In theory though, a simple change in policy within the government could allow carry permits to be issued for protection while in the bush, but a re-write of the legislation would be required to allow for an ATT to be issued specifically for the purpose of hunting.

The Conservative government has promised that they will make changes to the Firearms Act and Regulations but their minority position has made that pretty much impossible. They have specifically said they will bury the long-gun registry and have made some serious comments about making the possession licences for life rather than renewable every 5 years. They have also talked about making transport part of the possession licence and not a separate piece of paper. These changes would certainly send the right message, although they won’t go far enough for some.

Hopefully if the Conservatives manage to pull off a majority government in the anticipated federal election they can be convinced to take a serious, in-depth look at the existing legislation and make some serious and badly needed changes.

The politician as a hunter

April 7, 2007

I am always amused (and I suppose still somewhat amazed) at the mindset of politicians when they are out on the campaign trail. US presidential hopeful, Mitt Romney says that he has always been a hunter. but after being outed, Romney’s response and his campaign spokesman’s differed slightly.

In Keene, N.H., on Tuesday, Romney had said: “I purchased a gun when I was a young man. I’ve been a hunter pretty much all my life.” The next day, the campaign said Romney hunted rabbits in Idaho with cousins as a teenager and shot quail with GOP donors at a game preserve in Georgia in 2006.

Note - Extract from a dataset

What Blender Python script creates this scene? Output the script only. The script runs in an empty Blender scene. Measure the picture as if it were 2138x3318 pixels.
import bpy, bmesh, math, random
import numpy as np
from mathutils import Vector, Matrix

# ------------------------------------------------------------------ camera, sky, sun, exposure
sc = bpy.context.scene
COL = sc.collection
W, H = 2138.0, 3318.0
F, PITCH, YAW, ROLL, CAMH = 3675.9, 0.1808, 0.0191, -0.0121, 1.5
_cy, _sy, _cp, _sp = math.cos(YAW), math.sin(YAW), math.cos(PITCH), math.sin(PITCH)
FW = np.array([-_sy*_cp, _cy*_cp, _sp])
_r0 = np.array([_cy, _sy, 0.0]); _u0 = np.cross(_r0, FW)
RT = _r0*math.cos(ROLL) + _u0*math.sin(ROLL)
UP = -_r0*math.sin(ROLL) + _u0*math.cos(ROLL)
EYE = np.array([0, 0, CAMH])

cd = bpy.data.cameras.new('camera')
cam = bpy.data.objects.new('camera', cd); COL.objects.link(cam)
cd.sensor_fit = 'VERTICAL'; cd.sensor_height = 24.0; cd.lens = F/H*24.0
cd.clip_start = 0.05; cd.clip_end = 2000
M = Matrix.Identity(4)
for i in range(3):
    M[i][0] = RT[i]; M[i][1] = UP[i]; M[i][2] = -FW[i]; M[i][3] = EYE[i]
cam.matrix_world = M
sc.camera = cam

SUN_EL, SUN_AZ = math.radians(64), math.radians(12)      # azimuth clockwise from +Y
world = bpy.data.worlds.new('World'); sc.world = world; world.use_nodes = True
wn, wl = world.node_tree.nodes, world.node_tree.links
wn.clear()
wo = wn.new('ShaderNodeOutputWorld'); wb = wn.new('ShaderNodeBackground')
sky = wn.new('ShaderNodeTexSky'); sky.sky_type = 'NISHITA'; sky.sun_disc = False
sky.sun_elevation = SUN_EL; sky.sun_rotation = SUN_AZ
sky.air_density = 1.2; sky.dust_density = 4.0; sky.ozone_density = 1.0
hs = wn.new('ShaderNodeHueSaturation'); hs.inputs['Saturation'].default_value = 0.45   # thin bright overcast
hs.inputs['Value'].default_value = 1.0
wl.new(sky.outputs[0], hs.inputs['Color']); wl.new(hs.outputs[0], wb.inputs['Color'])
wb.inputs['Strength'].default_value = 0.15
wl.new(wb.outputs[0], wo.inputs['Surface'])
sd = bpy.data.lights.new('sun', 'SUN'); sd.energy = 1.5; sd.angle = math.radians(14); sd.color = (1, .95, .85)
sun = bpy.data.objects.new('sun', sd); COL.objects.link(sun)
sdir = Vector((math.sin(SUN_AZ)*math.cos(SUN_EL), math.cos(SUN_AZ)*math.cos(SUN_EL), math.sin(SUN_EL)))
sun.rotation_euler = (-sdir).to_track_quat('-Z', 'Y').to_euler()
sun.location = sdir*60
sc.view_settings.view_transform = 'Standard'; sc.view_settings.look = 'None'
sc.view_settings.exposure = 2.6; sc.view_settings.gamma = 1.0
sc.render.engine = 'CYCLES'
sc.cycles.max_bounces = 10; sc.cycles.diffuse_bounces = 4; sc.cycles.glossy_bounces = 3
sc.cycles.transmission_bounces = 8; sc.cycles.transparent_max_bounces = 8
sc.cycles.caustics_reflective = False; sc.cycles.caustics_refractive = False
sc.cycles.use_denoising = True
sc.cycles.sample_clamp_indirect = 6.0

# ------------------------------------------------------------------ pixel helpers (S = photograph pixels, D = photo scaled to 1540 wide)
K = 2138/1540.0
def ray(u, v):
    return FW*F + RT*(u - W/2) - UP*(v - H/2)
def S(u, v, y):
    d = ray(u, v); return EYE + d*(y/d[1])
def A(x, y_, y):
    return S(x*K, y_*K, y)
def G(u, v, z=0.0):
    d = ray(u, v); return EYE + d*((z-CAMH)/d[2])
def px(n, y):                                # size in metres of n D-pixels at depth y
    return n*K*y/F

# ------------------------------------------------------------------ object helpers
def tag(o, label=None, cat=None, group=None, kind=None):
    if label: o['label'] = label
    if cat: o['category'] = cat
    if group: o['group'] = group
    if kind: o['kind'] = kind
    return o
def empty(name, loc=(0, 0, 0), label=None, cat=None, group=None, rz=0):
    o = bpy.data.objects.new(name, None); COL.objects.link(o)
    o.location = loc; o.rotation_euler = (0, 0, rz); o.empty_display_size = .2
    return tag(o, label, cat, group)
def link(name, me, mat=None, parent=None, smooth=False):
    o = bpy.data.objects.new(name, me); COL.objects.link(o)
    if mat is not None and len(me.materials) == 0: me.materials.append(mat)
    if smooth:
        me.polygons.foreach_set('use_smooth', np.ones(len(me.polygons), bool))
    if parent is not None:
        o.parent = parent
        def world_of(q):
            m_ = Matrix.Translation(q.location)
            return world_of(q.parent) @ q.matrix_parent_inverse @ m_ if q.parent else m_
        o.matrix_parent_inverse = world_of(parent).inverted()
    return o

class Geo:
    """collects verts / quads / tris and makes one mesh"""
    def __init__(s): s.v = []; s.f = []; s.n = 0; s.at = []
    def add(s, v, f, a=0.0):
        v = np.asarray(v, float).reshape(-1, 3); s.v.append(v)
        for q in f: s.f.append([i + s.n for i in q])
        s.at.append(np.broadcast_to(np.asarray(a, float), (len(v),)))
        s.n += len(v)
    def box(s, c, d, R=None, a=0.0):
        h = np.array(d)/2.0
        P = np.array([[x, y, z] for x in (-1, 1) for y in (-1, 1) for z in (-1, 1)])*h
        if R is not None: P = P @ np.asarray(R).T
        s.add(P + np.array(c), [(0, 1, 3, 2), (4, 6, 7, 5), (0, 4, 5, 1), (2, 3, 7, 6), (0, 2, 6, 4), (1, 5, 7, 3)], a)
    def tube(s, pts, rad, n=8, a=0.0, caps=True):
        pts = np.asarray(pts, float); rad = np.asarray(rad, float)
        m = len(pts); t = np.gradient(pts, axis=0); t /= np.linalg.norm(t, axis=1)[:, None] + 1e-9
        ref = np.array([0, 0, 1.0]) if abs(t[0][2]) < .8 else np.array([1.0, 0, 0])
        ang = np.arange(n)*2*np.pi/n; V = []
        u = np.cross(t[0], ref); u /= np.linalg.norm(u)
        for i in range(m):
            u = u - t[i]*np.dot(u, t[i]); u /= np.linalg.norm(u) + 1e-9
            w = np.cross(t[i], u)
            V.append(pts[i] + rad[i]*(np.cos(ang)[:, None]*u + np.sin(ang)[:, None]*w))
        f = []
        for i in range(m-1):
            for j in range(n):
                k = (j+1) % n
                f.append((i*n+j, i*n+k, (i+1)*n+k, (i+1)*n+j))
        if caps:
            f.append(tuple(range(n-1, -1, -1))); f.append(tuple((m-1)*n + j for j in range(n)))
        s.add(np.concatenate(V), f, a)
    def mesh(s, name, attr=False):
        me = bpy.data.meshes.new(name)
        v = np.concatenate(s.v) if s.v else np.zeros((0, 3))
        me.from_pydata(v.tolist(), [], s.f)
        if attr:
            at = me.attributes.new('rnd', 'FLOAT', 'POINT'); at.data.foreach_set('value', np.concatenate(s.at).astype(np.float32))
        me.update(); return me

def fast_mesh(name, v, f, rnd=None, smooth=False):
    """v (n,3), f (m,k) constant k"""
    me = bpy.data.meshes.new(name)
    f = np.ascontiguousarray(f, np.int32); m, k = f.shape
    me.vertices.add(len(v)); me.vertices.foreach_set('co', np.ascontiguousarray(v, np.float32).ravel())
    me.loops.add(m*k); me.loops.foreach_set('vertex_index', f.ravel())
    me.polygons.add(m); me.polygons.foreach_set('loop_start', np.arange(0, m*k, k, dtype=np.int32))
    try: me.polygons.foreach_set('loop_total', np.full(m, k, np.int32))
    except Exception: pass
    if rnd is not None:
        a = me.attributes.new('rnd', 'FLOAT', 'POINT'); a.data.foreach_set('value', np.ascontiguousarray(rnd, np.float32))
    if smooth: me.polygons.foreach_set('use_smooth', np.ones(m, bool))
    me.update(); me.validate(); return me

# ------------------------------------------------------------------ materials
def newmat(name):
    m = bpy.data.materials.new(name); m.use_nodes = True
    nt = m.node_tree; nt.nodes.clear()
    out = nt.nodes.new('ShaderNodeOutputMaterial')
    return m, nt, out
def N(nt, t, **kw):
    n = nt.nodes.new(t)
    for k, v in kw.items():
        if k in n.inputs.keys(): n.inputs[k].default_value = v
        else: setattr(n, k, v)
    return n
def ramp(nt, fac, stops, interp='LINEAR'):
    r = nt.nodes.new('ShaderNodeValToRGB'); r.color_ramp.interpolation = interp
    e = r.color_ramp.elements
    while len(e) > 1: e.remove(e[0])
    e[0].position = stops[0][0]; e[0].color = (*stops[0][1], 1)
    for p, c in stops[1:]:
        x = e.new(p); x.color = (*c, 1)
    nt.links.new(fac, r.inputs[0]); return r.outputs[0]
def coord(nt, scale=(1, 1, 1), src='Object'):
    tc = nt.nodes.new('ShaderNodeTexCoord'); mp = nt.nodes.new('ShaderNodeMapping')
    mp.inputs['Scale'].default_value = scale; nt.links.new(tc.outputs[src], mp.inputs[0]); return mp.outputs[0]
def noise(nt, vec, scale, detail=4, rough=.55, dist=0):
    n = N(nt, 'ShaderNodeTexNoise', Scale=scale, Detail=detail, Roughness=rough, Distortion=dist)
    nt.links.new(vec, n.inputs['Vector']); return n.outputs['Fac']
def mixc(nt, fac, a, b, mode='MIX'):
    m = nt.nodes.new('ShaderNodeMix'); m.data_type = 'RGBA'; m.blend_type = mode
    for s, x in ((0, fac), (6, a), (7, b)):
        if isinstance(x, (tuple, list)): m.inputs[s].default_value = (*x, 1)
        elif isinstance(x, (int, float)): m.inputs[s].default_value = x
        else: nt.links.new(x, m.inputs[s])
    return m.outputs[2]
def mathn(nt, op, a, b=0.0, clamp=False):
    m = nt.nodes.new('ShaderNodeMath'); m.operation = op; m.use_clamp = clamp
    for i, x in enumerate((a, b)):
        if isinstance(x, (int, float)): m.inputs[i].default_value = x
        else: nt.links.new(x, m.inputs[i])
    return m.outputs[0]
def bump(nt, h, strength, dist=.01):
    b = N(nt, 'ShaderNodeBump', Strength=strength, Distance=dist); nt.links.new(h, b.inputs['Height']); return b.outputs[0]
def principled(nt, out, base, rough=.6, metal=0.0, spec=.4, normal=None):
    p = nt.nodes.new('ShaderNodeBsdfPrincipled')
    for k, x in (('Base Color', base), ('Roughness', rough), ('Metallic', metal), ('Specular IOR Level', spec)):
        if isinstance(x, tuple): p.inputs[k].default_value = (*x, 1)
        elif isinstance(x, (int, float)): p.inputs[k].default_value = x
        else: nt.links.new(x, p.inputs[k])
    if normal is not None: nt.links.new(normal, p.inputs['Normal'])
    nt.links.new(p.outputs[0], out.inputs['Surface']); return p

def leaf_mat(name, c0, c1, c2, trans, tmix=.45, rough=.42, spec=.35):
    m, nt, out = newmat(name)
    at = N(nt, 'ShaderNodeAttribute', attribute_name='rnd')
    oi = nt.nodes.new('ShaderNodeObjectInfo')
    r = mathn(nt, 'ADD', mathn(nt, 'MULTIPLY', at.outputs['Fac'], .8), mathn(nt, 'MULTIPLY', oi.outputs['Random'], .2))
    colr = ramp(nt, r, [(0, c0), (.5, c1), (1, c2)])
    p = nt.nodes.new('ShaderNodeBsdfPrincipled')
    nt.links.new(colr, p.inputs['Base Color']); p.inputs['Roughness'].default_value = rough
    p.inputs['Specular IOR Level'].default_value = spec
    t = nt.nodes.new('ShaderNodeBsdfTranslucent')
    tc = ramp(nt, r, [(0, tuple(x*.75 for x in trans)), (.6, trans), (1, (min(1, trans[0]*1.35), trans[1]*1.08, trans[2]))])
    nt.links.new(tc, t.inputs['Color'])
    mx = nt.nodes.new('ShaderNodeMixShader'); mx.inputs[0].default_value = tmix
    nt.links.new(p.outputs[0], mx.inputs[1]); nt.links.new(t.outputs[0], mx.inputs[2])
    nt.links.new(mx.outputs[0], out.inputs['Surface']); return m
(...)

Campaign spokesman Eric Fehrnstrom said Wednesday that Romney wasn’t trying to mislead anyone, and he promoted Romney’s support of gun-ownership rights.

Support of gun-ownership rights?

Romney has also supported gun control. When he ran unsuccessfully for the Senate in 1994 he backed the Brady law and a ban on assault-style rifles. As governor, he supported the state’s strict gun-control laws and signed into law one of the nation’s tougher assault weapons laws.

He joined the National Rifle Association last August as a “Lifetime” member.

Now there’s a record that will get him a pile of 2nd amendment supporter votes.